In October, the bondholder committee turned down an offer to cut the debt’s face value by 18 per cent, after the legacy of a two-year civil war led Ethiopia to skip interest payments in 2023.
Most of Ethiopia’s roughly $30bn external debt is owed to multilateral creditors, or individual countries such as China, that are seen as less willing to accept outright losses. But the IMF’s bailout is requiring debt to be reduced relative to exports.
During Georgieva’s visit, Ahmed Shide, Ethiopia’s finance minister, said the country was in “the final stage of negotiations” with its creditors. The fund has said that the country is getting closer to a deal with its bilateral lenders.
After the birr’s peg to the dollar was dropped in July, exports doubled year on year to more than $3bn in the second half of 2024, while imports fell slightly to $8.6bn over the same period, Ethiopia’s central bank said last week.

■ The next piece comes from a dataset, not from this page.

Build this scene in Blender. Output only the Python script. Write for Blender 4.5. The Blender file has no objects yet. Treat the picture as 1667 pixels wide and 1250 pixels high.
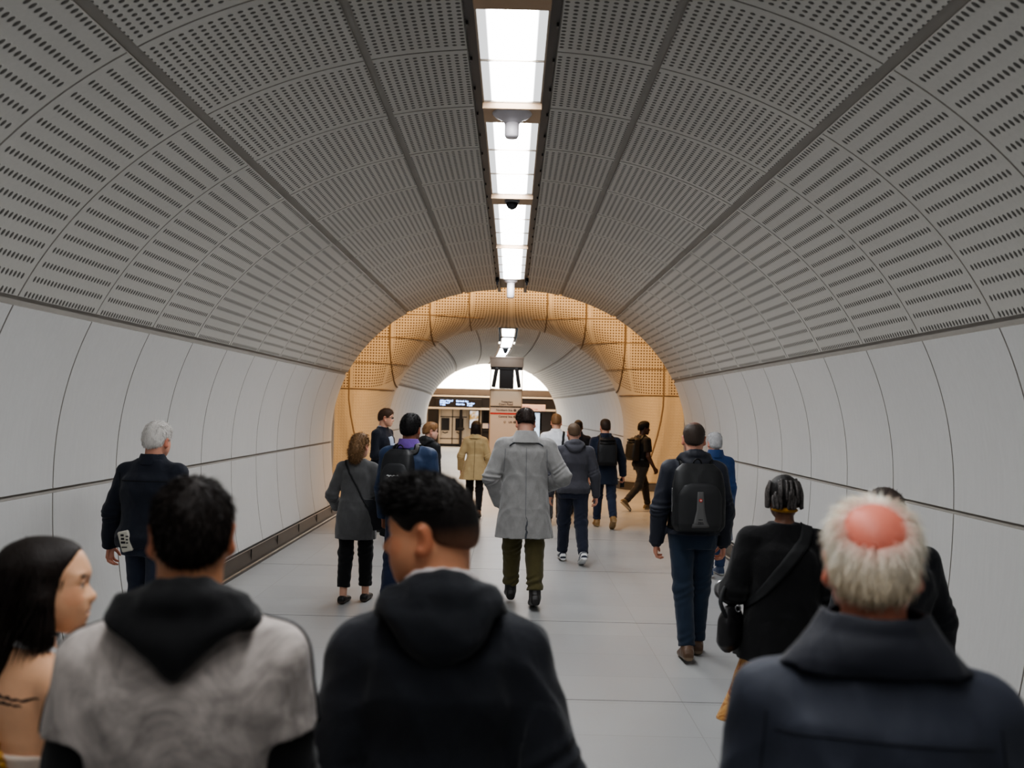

Coffee exports from Africa’s largest producer rose by 60 per cent to nearly $1bn, while gold exports surged more than 700 per cent to $1.3bn.
In an update last month, IMF staff acknowledged that Ethiopia’s exports would be “slightly stronger” in the near term, but added that medium-term projections of exports of goods and services would stay unchanged, at about 9 to 10 per cent of GDP.
The boom in coffee exports followed a sharp rise in global prices as well as the currency shift, while the rise in gold exports had reflected “previously smuggled production moving to official channels,” it added.
UK and African think-tanks Debt Justice, the Horn Economic and Social Policy Institute, and Afrodad argued in a recent paper that bondholders could have made returns of a third if they accepted Ethiopia’s so-called haircut last year.
This was based on the assumption of investors buying the bonds at their average price of 67 cents on the dollar between 2022 and 2024.
“Bondholders rejected an extremely generous deal. It allowed them to still make a profit and required bilateral creditors to be repaid significantly less for debt sustainability targets to be met,” Tim Jones, policy director at Debt Justice, said.
“Bondholders are right to criticise the IMF’s export forecasts for Ethiopia, but it should be because they are extremely optimistic” compared with the historical average, Jones added.
The bondholder committee has also taken issue with the IMF allowing Ethiopia to negotiate a loan on commercial terms to complete the country’s second-largest hydropower dam while it is still in default on the bond.
At nearly $1bn, the size of the IMF’s allowance for the loan to be excluded from a bailout restriction on commercial borrowing is “rare in the context of low-income countries”, and Ethiopia should disclose the terms of the dam financing, the committee said.